The point of these two exercises is that if one has self-conscious mastery of commas, it is hard for a sentence to get away from one. Whether actually ungrammatical or whether just clumsy, academics too often write awful sentences as though they have not thought them through. But if you look after the commas, the sentences and the paragraphs might just about take care of themselves.

Exercise: look at the article used in the prose reduction exercise again and read it aloud, voicing all the commas. Can you spot the use of commas to mark out sub-clauses.? If so, re-read such sentences omitting the sub-clauses. What is the shortest full sentence left once sub-clauses have been omitted?

The above exercise is complicated by the fact that other punctuation exists! The script writers for Alan the Alien's Log, however, being simple minded folk, tend to use only commas, colons and dashes.

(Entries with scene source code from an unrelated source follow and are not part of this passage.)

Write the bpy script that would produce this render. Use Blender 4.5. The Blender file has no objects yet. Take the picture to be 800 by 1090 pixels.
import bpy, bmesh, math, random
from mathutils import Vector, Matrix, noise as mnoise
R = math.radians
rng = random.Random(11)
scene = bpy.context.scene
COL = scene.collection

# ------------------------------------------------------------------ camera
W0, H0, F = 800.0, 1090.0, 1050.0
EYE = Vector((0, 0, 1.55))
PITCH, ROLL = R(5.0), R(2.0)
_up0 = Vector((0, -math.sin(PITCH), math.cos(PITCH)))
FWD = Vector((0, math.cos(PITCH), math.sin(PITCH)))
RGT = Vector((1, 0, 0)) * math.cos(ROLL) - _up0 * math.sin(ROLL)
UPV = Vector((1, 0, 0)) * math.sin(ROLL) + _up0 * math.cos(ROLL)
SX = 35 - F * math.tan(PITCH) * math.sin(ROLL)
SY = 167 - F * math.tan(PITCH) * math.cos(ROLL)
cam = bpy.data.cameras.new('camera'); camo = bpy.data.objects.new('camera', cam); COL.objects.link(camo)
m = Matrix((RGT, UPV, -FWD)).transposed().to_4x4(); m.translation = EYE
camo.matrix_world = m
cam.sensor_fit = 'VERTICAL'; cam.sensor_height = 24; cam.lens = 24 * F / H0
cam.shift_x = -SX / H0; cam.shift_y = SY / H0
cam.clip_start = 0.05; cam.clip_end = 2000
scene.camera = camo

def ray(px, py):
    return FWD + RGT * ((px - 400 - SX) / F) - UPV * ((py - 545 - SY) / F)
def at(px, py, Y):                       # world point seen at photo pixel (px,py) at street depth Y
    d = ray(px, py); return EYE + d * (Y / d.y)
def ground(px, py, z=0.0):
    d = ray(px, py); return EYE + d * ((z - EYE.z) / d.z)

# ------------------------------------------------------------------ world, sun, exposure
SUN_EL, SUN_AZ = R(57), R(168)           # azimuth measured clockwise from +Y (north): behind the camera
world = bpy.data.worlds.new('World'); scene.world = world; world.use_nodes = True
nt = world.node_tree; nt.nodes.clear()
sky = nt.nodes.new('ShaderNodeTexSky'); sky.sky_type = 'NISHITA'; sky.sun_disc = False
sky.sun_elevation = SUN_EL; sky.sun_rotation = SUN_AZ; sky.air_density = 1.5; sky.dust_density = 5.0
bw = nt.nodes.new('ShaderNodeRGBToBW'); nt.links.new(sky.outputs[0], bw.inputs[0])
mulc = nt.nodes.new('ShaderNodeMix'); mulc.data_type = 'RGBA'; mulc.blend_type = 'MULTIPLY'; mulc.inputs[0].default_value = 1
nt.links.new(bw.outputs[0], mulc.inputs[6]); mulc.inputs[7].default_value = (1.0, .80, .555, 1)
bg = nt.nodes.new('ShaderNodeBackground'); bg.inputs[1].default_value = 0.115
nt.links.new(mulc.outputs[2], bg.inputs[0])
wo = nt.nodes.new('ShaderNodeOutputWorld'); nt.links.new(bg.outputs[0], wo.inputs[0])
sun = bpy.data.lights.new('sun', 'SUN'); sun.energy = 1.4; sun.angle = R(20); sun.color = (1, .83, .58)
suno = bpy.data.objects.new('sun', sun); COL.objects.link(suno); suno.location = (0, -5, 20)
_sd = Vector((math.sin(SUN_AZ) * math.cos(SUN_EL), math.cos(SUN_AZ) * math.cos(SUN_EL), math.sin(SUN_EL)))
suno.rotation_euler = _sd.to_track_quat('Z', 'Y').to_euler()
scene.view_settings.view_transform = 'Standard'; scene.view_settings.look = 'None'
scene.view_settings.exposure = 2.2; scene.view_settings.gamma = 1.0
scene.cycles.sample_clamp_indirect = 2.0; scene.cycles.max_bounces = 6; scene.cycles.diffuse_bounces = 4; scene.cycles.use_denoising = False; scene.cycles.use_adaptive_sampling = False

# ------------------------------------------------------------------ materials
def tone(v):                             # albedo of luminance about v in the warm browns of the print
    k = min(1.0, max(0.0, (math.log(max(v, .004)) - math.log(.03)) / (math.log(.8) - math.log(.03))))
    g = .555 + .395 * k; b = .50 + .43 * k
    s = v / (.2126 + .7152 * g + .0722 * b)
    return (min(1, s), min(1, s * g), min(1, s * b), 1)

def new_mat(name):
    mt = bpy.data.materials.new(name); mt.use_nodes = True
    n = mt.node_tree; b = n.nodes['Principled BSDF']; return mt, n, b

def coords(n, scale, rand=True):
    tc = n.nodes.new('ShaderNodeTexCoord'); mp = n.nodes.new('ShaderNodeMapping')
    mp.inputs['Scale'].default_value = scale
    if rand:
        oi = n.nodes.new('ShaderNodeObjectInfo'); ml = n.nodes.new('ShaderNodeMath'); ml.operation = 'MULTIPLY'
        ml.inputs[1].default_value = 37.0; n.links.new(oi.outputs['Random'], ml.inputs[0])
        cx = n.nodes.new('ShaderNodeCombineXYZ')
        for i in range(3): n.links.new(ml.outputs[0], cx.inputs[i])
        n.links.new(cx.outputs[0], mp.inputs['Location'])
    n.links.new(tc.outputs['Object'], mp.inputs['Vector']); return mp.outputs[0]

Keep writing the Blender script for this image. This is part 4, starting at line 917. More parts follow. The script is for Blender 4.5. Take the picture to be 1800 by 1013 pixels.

Exercise: look at an episode of Alan the Alien's Log to find one with a long sentence with commas. Extract the essential sentence once the sub-clause or sub-clauses has been omitted.

For example, 9.5 contains this brute of a pair of (ghoulish, sorry!) sentences.

But, humanely sensitive to potential suffering and unhappiness as ever, Alan has a hunch that, as long as they meet their fate on a noteworthy birthday and on some sort of (wipe clean) roundabout or carousel, they will be happy to be shot in the head at point blank range. TW has even borrowed an antique brass Gatling gun from the museum to make things yet more special, particularly for weddings and gender reveal parties.

This can be reduced as follows:

But, humanely sensitive to potential suffering and unhappiness as ever, Alan has a hunch that, as long as they meet their fate on a noteworthy birthday and on some sort of (wipe clean) roundabout or carousel, they will be happy to be shot in the head at point blank range. TW has even borrowed an antique brass Gatling gun from the museum to make things yet more special, particularly for weddings and gender reveal parties.

So the first sentence has this as its essential structure: Alan has a hunch that they will be happy to be shot in the head at point blank range.